Here at MonkeyBar Management, we have (precious few) guiding principles.
One of them essentially is, “When we don’t do it right, we make it right.”
(Another is that we don’t work with bullies or jerks, but that’s the subject for another post.)
In case you missed it, in advertising news this week, Arby’s somehow had missed honoring a detail of their advertising deal with PepsiCo: feature Pepsi alongside Arby’s food in two commercials. (That specification was likely in “the fine print,” and clearly it had fallen off of someone’s radar screen and it got missed. It happens.)
And someone at PepsiCo (rightly) called them on it.
Arby’s did three things:
1) they acknowledged the mistake
2) they collaborated with their agency to fix it in a way that didn’t jeopardize all their other creative efforts
3) they took a risk to be human
Their agency (Fallon) went out on a limb and suggested a new ad (if I had to guess, crafted by a probably exhausted and possibly frustrated creative team). An ad that could have been rejected by “the suits,” but one which the savvy humans on the team Arby’s (and then Pepsi) both agreed to run:
And it’s kind of brilliant*.
(*Brilliant, if you know the backstory. But even if you don’t, it surely accomplishes MORE THAN the letter and the spirit of their agreement with PepsiCo, which surely was the primary audience for this “fix it” job.)

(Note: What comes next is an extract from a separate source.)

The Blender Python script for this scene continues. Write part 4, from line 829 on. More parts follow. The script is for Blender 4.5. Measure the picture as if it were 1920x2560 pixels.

How you behave when you’ve screwed something up is a measure of who you are.
Do you reluctantly fix it, or do you go above and beyond?
Do you “blamestorm,” bluster, make excuses and generally become a pain to work with?
Do you awkwardly try to cover up the goof, or do you own it, ask for forgiveness, and make it right?
When you have the opportunity to make it right, make it memorable.
Don’t just make it right — make it better.